A political scientist of Thammasat University sees the expulsion of a group of 21 Palang Pracharat Party MPs as a sign of rift that could land Prime Minister General Prayut Chan-o-cha in hot waters.

Dr. Charupol Ruangsuwan from the Faculty of Political Science Thammasat University said Prayut would eventually have to dissolve the House before a censure showdown in the House.

Charupol was commenting on the decision of the Palang Pracharath’s executive board on Wednesday to expel the party’s former secretary-general Thamanat Prompow and 20 other MPs from the party.

Although a party source said the move was just a tactic to allow the 21 MPs to stay in the new New Economics Party while they would still be a part of the coalition, some observers see it as a sign of severe rifts between Prayut and Thamanat.

Prayut had earlier removed Thamanat from his Cabinet, suspecting the Phayao MP of trying to engineer his ouster in a no-confidence debate.

Charupol said if the rifts, as perceived by political observers, were true the new party of Thamanat would not support Prayut in Parliament and would pressure the prime minister to consider dissolving the House.

Prayut said on Thursday that he had no intention of dissolving the House as the government had yet to enact key legislation.

Charupol said that without support from the 21 MPs, the government would have to try its best to buy time and stay in office for as long as possible.

The lecturer said although the government would definitely want to complete its term, the expulsion of the 21 Palang Pracharat MPs could be a crucial factor for the government to plan its game accordingly.
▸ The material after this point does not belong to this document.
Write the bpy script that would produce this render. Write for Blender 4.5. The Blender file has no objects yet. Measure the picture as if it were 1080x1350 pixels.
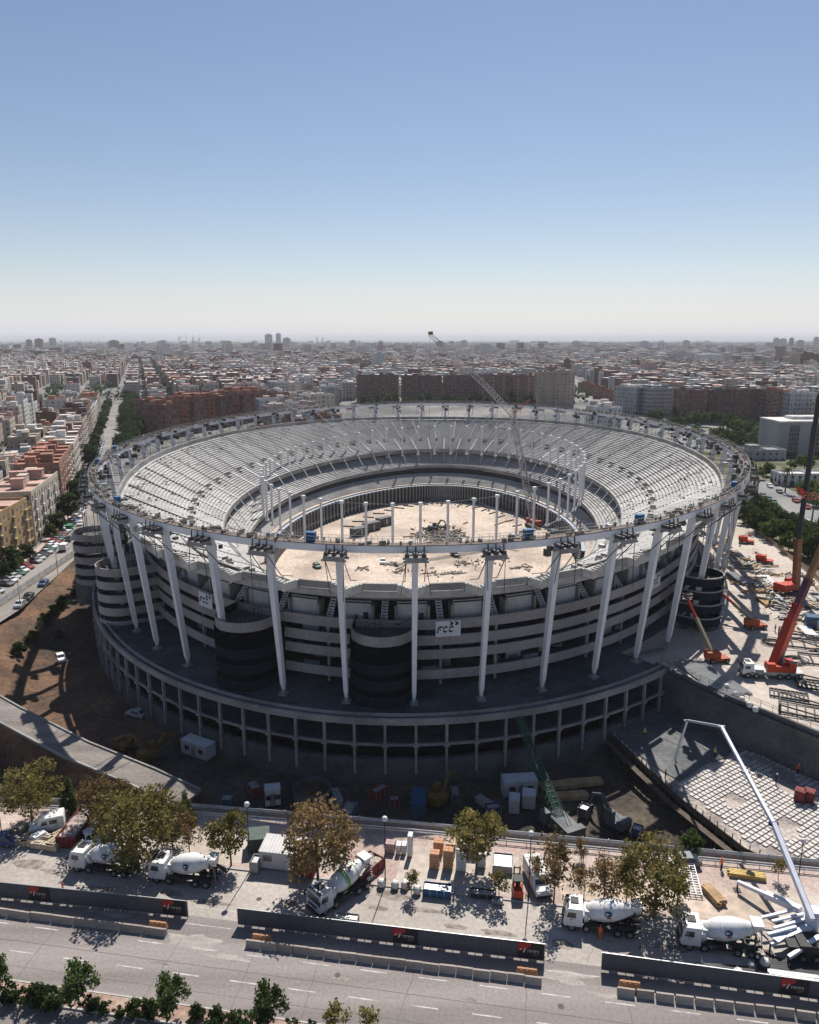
import bpy, math, random
import numpy as np
from mathutils import Vector, Matrix, noise
from mathutils.geometry import tessellate_polygon
random.seed(7)
SC = bpy.context.scene
COL = SC.collection
R = math.radians
PI = math.pi
# ------------------------------------------------------------------ camera
H = 65.0
FPX = 1000.0
PITCH = math.atan(228 / FPX)
cam = bpy.data.objects.new('camera', bpy.data.cameras.new('camera'))
COL.objects.link(cam)
cam.location = (0, 0, H)
cam.rotation_euler = (PI / 2 - PITCH, 0, 0)
cam.data.sensor_fit = 'HORIZONTAL'
cam.data.sensor_width = 36
cam.data.lens = 36 * FPX / 1080
cam.data.clip_start = 1
cam.data.clip_end = 90000
SC.camera = cam
# ------------------------------------------------------------------ sky + sun
SUN_AZ = R(12.2)      # to the right of the view axis, behind the stadium
SUN_EL = R(52)
w = bpy.data.worlds.new('World')
SC.world = w
w.use_nodes = True
nt = w.node_tree
bg = nt.nodes['Background']
sky = nt.nodes.new('ShaderNodeTexSky')
sky.sky_type = 'NISHITA'
sky.sun_disc = False
sky.sun_elevation = SUN_EL
sky.sun_rotation = SUN_AZ
sky.altitude = 0
sky.air_density = 1.0
sky.dust_density = 0.2
sky.ozone_density = 2.2
# the same hazy white band all round the horizon, and a slightly bluer sky
tcw = nt.nodes.new('ShaderNodeTexCoord')
sep = nt.nodes.new('ShaderNodeSeparateXYZ')
nt.links.new(tcw.outputs['Generated'], sep.inputs[0])
def wmath(op, a_, v=None, clamp=False):
    k = nt.nodes.new('ShaderNodeMath'); k.operation = op; k.use_clamp = clamp
    if hasattr(a_, 'is_output'): nt.links.new(a_, k.inputs[0])
    else: k.inputs[0].default_value = a_
    if v is not None:
        if hasattr(v, 'is_output'): nt.links.new(v, k.inputs[1])
        else: k.inputs[1].default_value = v
    return k.outputs[0]
hz_f = wmath('MULTIPLY', wmath('POWER', math.e, wmath('MULTIPLY', wmath('MAXIMUM', sep.outputs[2], 0.0), -1 / 0.060)), 0.86)
tint = nt.nodes.new('ShaderNodeMix'); tint.data_type = 'RGBA'; tint.blend_type = 'MULTIPLY'; tint.inputs[0].default_value = 1.0
tint.inputs[7].default_value = (1.53, 1.40, 1.39, 1)
nt.links.new(sky.outputs[0], tint.inputs[6])
hzm = nt.nodes.new('ShaderNodeMix'); hzm.data_type = 'RGBA'
hzm.inputs[7].default_value = (12.1, 12.8, 14.6, 1)
nt.links.new(hz_f, hzm.inputs[0]); nt.links.new(tint.outputs[2], hzm.inputs[6])
nt.links.new(hzm.outputs[2], bg.inputs[0])
bg.inputs[1].default_value = 0.05
sl = bpy.data.lights.new('sun', 'SUN')
sl.energy = 5.0
sl.angle = R(0.5)
sl.color = (1.0, 0.945, 0.87)
so = bpy.data.objects.new('sun', sl)
COL.objects.link(so)
sdir = Vector((math.sin(SUN_AZ) * math.cos(SUN_EL), math.cos(SUN_AZ) * math.cos(SUN_EL), math.sin(SUN_EL)))
so.rotation_euler = sdir.to_track_quat('Z', 'Y').to_euler()
so.location = (60, 200, 300)
SC.view_settings.view_transform = 'Standard'
SC.view_settings.look = 'None'
SC.view_settings.exposure = 0.35
SC.view_settings.gamma = 1.0
SC.view_settings.use_curve_mapping = False
SC.render.engine = 'CYCLES'
SC.cycles.use_denoising = True
SC.cycles.max_bounces = 5
SC.cycles.diffuse_bounces = 1
SC.cycles.volume_bounces = 0
SC.cycles.volume_step_rate = 4
SC.cycles.transparent_max_bounces = 6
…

“If the government can last until the next censure debate, which may be held around the middle of the year, the coalition will be in a very risky situation by then,” Charupol said.

He explained that the situation could be very volatile as both sides in the House would lobby hard for MPs to sway support.

“Anything can happen in politics,” Charupol said.

By that time, Prayut may have to think about whether to dissolve the House before a censure motion is submitted against him or he will have to risk losing the censure vote, the lecturer added.

“The prime minister cannot afford to lose a censure vote. If he sees the likelihood of losing a no-confidence vote, House dissolution will be a better choice,” Charupol said.

“In this scenario, the prime minister may dissolve the House around the middle of the year and call a general election within this year.”

But if the expulsion of the group of MPs is just a tactic for MPs to move to another party, the government would stay until the end of its term or whenever the coalition sees it is ready to contest the next election, Charupol said.

But the lecturer pointed to a report that Watcharawat Wongsuwan, a brother of Deputy Prime Minister Prawit Wongsuwan, would be an adviser of the Thai Economy Party.

Charupol said if it were true, Watcharawat’s presence in the new party could be a sign of rifts between Prayut and Prawit, two of three key generals in the previous coup.


“If that happens as reported, we may witness a conflict between the two generals, Charupol concluded.